À la classe politique d'abord : "On a dit aux Français qu'on ne pouvait rien faire... et ils l'ont cru ! D'où leur désintérêt pour la politique. Mais la France ne craint pas le changement... elle l'attend ! Cette énergie qu'on sent partout dans le monde il faut la redonner en France ! "

À l'UMP ensuite : "L'UMP n'est pas une sorte d'administration avec tous ses défauts... et pas les qualités ! Actuellement à l'UMP on exige l'unité ; pour avoir l'unité on impose la discipline, pour imposer la discipline on force au silence. Mais le silence... c'est pour le cimetière ! Il faut parler au contraire. Si la minorité a pu s'exprimer, elle respecte la décision de la majorité ! "

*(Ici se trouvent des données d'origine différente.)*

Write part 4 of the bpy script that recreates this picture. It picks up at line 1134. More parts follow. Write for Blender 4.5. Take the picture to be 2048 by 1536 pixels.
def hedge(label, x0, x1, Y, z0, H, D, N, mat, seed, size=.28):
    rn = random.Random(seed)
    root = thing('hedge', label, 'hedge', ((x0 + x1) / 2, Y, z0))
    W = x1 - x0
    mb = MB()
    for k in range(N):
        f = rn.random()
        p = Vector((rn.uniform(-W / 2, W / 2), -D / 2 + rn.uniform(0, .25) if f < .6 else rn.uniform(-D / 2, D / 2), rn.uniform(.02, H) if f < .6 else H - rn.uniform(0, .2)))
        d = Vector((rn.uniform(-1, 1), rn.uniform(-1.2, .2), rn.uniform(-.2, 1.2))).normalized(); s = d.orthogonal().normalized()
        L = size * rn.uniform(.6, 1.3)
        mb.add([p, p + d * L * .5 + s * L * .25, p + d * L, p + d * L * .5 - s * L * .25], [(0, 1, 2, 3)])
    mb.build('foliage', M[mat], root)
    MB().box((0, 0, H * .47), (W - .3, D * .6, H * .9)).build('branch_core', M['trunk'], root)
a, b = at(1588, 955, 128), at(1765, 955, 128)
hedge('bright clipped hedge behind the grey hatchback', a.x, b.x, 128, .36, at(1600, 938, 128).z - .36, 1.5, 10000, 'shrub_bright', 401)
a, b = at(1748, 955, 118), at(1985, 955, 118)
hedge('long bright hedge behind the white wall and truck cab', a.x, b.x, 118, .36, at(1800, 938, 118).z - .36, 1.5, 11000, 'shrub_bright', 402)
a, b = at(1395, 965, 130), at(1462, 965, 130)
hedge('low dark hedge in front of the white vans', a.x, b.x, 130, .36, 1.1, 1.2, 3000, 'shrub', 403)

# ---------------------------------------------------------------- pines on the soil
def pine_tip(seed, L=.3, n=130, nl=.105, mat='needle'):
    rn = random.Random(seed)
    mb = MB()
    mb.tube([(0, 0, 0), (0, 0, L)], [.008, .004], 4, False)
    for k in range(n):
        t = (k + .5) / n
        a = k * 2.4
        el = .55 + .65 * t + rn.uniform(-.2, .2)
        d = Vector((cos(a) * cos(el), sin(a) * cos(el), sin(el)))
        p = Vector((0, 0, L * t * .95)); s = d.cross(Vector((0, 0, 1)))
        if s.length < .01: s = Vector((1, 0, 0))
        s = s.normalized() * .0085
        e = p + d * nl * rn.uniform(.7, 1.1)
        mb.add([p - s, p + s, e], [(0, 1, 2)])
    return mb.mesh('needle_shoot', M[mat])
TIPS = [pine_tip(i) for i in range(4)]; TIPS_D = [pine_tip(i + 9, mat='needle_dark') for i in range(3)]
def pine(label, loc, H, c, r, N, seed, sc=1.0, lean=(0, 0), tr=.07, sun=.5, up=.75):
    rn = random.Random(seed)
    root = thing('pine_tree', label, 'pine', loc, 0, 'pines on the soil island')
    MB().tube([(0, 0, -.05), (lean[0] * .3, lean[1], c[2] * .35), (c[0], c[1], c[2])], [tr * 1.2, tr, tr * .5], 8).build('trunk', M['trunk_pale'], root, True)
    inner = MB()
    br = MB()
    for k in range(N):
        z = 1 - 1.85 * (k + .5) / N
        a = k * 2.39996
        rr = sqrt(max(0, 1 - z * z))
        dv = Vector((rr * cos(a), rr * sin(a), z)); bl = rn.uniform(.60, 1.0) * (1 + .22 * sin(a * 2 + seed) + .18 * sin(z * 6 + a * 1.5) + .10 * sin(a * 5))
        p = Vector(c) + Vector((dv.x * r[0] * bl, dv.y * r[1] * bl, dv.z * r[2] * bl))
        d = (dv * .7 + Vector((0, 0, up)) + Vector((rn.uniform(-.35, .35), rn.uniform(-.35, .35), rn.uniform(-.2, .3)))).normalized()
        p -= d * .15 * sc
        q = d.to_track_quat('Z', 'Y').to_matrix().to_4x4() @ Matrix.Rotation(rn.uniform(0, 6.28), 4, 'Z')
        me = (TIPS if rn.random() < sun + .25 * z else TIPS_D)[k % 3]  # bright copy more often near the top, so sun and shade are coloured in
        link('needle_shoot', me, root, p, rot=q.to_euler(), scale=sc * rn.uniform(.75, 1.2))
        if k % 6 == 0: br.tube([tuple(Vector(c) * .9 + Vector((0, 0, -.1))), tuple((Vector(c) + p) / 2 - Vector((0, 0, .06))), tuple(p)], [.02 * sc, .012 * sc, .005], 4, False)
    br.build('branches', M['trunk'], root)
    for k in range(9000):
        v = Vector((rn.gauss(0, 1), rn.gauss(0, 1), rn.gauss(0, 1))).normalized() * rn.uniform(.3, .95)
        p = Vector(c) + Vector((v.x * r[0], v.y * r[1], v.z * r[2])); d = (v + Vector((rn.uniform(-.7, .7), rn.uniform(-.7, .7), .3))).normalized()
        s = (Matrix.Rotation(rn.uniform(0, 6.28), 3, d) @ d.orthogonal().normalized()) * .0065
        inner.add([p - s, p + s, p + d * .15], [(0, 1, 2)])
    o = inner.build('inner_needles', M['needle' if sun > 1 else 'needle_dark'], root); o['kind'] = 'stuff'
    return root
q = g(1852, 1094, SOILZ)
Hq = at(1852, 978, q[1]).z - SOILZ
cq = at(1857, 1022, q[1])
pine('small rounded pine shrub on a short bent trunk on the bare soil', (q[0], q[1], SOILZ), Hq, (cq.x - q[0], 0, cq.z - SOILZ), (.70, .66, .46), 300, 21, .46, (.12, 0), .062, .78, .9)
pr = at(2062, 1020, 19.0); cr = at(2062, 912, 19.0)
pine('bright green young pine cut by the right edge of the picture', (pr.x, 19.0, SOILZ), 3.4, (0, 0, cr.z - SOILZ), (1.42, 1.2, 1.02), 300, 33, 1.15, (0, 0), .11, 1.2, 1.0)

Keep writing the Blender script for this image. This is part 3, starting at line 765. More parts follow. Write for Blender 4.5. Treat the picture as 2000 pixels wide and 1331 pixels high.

Enfin vient la profession de foi. L'orateur et la salle vibrent d'une même émotion quand le candidat a la présidence de l'UMP crie presque : " Je veux faire de l'UMP un lieu de vie... Un mot a été perdu : la passion. Je veux redonner de la noblesse, de la force, et de la vie a la politique française !" Puis sur un mode mineur : "Je veux lui redonner un enjeu. " Le ton remonte lorsqu'il affirme et martèle : "Un mouvement populaire est un mouvement ou on comprend ce que dit le chef. Je vous le dis : j'ai besoin de chacun d'entre vous ! Que ceux qui ont envie de militer viennent, je les recevrai ! Que ceux qui ont été déçus reviennent ! Je les recevrai ! Je veux redonner à tous l'envie, la volonté, la passion de militer."

À la sortie, pour les libéraux, l'ambiance était au " rengageons-nous " dans une UMP ou peut-être, enfin, ils auront leur place.

Tous cependant ne voteront pas Sakozy dimanche au congres de l'UMP. Certains parce qu'ils récusent, comme Madelin lui-même, l'idée d'une discrimination positive, d'autres parce qu'ils refusent l'idée sarkozienne d'une réhabilitation de la religion fondée sur une égalité de traitement entre la religion catholique et la religion musulmane, ce qui signifie la construction et l'entretien de mosquées par les collectivités locales ; certains, enfin, parce qu'ils n'aiment pas la tolérance des libéraux envers le "mariage gay" ou l'avortement. Ceux là voteront, dimanche prochain, pour Christine Boutin ou l'autre "Nicolas" (Dupont-Aignan) afin que leurs voix soient entendues.